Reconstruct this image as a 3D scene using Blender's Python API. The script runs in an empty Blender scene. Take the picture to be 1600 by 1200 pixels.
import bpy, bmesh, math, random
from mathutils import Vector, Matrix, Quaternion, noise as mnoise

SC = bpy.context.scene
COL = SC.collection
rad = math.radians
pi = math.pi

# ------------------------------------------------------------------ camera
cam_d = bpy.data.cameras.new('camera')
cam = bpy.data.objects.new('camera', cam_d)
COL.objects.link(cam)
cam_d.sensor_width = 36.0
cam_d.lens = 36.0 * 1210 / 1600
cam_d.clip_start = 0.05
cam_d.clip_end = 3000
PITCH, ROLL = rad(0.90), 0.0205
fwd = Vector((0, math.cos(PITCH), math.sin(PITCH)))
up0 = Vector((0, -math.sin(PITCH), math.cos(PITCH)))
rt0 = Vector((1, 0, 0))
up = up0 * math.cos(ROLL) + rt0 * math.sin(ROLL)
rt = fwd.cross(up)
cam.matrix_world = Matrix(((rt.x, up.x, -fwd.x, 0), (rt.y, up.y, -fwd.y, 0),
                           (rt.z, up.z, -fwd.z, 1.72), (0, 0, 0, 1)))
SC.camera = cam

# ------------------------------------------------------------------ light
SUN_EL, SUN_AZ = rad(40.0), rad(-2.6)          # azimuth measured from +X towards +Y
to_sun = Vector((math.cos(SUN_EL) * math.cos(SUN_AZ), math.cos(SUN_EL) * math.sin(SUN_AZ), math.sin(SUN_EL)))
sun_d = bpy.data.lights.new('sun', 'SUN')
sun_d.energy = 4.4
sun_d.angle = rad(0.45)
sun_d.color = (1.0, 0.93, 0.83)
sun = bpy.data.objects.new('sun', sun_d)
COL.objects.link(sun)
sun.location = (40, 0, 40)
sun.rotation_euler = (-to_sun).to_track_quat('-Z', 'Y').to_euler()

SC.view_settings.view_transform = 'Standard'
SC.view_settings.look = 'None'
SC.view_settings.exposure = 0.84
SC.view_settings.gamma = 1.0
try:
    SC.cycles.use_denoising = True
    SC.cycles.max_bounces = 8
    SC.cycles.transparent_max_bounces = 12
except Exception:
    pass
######
### YOUR GOAL
Copy the lines from the start of the data verbatim, stopping after the line containing "pi = math.pi".

### FULL OUTPUT
Reconstruct this image as a 3D scene using Blender's Python API. The script runs in an empty Blender scene. Take the picture to be 1600 by 1200 pixels.
import bpy, bmesh, math, random
from mathutils import Vector, Matrix, Quaternion, noise as mnoise

SC = bpy.context.scene
COL = SC.collection
rad = math.radians
pi = math.pi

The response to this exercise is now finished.